Un colloque organisé par l'association le 23 novembre 2023, intitulé « logistiques décarbonées entre Rhône et Rhin », réunissait donc des intervenants du monde fluvial comme du domaine ferroviaire.
- « Les études de flux ont identifié 360 000 t de fret routier, susceptibles de basculer vers les modes bas carbone », indique Yann Quiquandon, directeur territorial de VNF Strasbourg. En l’absence de liaison fluviale, c’est le rail qui est attendu pour ce report modal.
- « Le marché est celui des conteneurs ; il y a une forte attente aussi pour le transport ferroviaire de semi-remorques », constate Pascal Thorens, de la direction territoriale Grand Est de SNCF Réseau, qui souligne que les deux lignes reliant Mulhouse à Dijon doivent être mises à jour : celle passant par la vallée du Doubs est limitée en gabarit par la hauteur des tunnels, l’autre est au gabarit GA, mais non électrifiée et limitée en capacité par une signalisation peu performante.
Des lignes ferroviaires inadaptées
C’est pourquoi les trains de conteneurs entre le Rhin et le Rhône font un détour par le nord. Naviland Cargo, qui propose une navette Strasbourg-Lyon via son terminal de Dijon, fait passer ses trains par Saverne et Nancy, contournant les Vosges par le nord. « Pour les clients, cela n’a pas d’impact sur les délais, car les trains circulent de nuit ; mais cela occasionne des frais supplémentaires de péage et de temps de conduite », explique Thierry Clergues, responsable de l’agence Naviland Cargo de Strasbourg.
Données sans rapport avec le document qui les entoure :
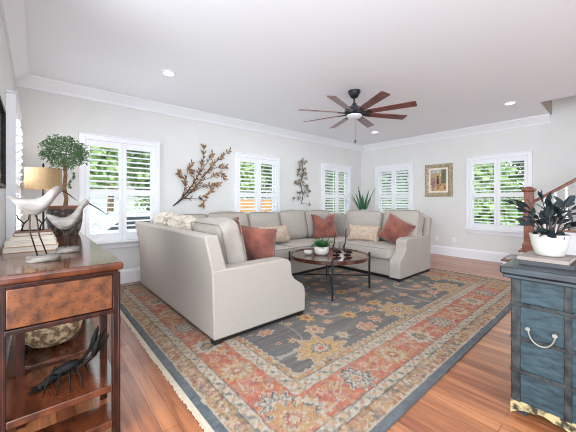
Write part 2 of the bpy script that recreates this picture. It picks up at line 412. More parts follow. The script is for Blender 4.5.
# windows with plantation shutters. local frame: u along the wall, v into the room, z up
def window(idx, u0, u1, plane, tilt=8, tilt2=None):
    """plane: ('back'), ('right'), ('left')"""
    def B(mb, a0, a1, v0, v1, z0, z1):
        if plane == 'back': mb.box(a0, a1, YA-v1, YA-v0, z0, z1)
        elif plane == 'right': mb.box(XB-v1, XB-v0, a0, a1, z0, z1)
        else: mb.box(XL+v0+(.022 if v0 > .005 else 0), XL+v1+(.022 if v1 > .005 else 0), a0, a1, z0, z1)
    um = (u0+u1)/2
    loc = {'back': (um, YA, WZ0), 'right': (XB, um, WZ0), 'left': (XL, um, WZ0)}[plane]
    w = empty('window_%d' % idx, loc, kind='structure')
    cw = .055; zb, zt = WZ0, WZ1
    mb = MB()
    for a, b, c, d in ((u0-cw, u0+.012, zb, zt+cw), (u1-.012, u1+cw, zb, zt+cw), (u0+.012, u1-.012, zt-.012, zt+cw), (u0+.012, u1-.012, zb, zb+.012)):
        B(mb, a, b, .001, .042, c, d)
    B(mb, u0-cw-.01, u1+cw+.01, .001, .055, zt+cw, zt+cw+.018)
    B(mb, u0, u0+.012, -.12, .001, zb, zt); B(mb, u1-.012, u1, -.12, .001, zb, zt); B(mb, u0, u1, -.12, .001, zt-.012, zt); B(mb, u0, u1, -.12, .001, zb, zb+.012)
    mb.build('casing', M['trim'], w, bevel=.003, seg=1)
    mb = MB(); B(mb, u0-cw-.03, u1+cw+.03, .001, .085, zb-.03, zb-.002); B(mb, u0-cw, u1+cw, .001, .022, zb-.11, zb-.031)
    mb.build('window_sill', M['trim'], w, bevel=.003, seg=1)
    mb = MB()
    for a, b, c, d in ((u0+.012, u0+.05, zb+.012, zt-.012), (u1-.05, u1-.012, zb+.012, zt-.012), (u0+.05, u1-.05, zt-.05, zt-.012), (u0+.05, u1-.05, zb+.012, zb+.06), (u0+.05, u1-.05, 1.33, 1.37)):
        B(mb, a, b, -.11, -.08, c, d)
    B(mb, um-.009, um+.009, -.105, -.085, zb+.06, zt-.05)
    mb.build('sash', M['trim'], w)
    mb = MB(); B(mb, u0+.03, u1-.03, -.097, -.094, zb+.03, zt-.03); mb.build('pane', M['glass'], w)
    # two shutter panels
    st = .048; half = (u1-u0-.024-.006)/2
    for k in range(2):
        a0 = u0+.013+k*(half+.004); a1 = a0+half-.001
        mb = MB(); v0, v1 = .012, .038
        z0, z1 = zb+.014, zt-.014; zm0, zm1 = 1.285, 1.375
        B(mb, a0, a0+st, v0, v1, z0, z1); B(mb, a1-st, a1, v0, v1, z0, z1)
        B(mb, a0+st, a1-st, v0, v1, z1-.085, z1); B(mb, a0+st, a1-st, v0, v1, z0, z0+.095); B(mb, a0+st, a1-st, v0, v1, zm0, zm1)
        sh = mb.build('shutter_panel', M['shutter'], w, bevel=.002, seg=1)
        for (l0, l1, tl) in ((z0+.095, zm0, tilt2 if tilt2 is not None else tilt), (zm1, z1-.085, tilt)):
            n = 8; p = (l1-l0)/n; lm = MB(); ca, sa = math.cos(math.radians(tl)), math.sin(math.radians(tl)); hw = .036; ht = .0055
            for i in range(n):
                zc = l0+p*(i+.5)
                prof = []
                for dv, dz in ((-hw, 0), (-hw*.5, ht), (hw*.5, ht), (hw, 0), (hw*.5, -ht), (-hw*.5, -ht)):
                    prof.append((.026+dv*ca-dz*sa, zc+dv*sa+dz*ca))
                if plane == 'back': lm.prism([(YA-q, z) for q, z in prof], 'x', a0+st+.001, a1-st-.001)
                elif plane == 'right': lm.prism([(XB-q, z) for q, z in prof], 'y', a0+st+.001, a1-st-.001)
                else: lm.prism([(XL+q+.022, z) for q, z in prof], 'y', a0+st+.001, a1-st-.001)
            lm.build('louvers', M['shutter'], sh, smooth='auto')
    return w
window(1, *winA[0], 'back', -25, -14); window(2, *winA[1], 'back', -27, -20); window(3, *winA[2], 'back', -30, -26)
window(4, *winB[0], 'right', -46, -38); window(5, *winB[1], 'right', -25, -17); window(6, *winL[0], 'left', 14)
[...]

Une ligne ferroviaire directe dont le gabarit serait adapté aux transports d’unités multimodales permettrait sûrement d’augmenter les flux entre Rhin et Rhône. Cette mise au gabarit représenterait un chantier ferroviaire d’importance, mais dont le coût serait sans commune mesure avec une nouvelle liaison fluviale. À plus long terme, cette augmentation des transports de conteneurs entre Strasbourg et la Méditerranée pourrait relancer l’intérêt du grand gabarit fluvial.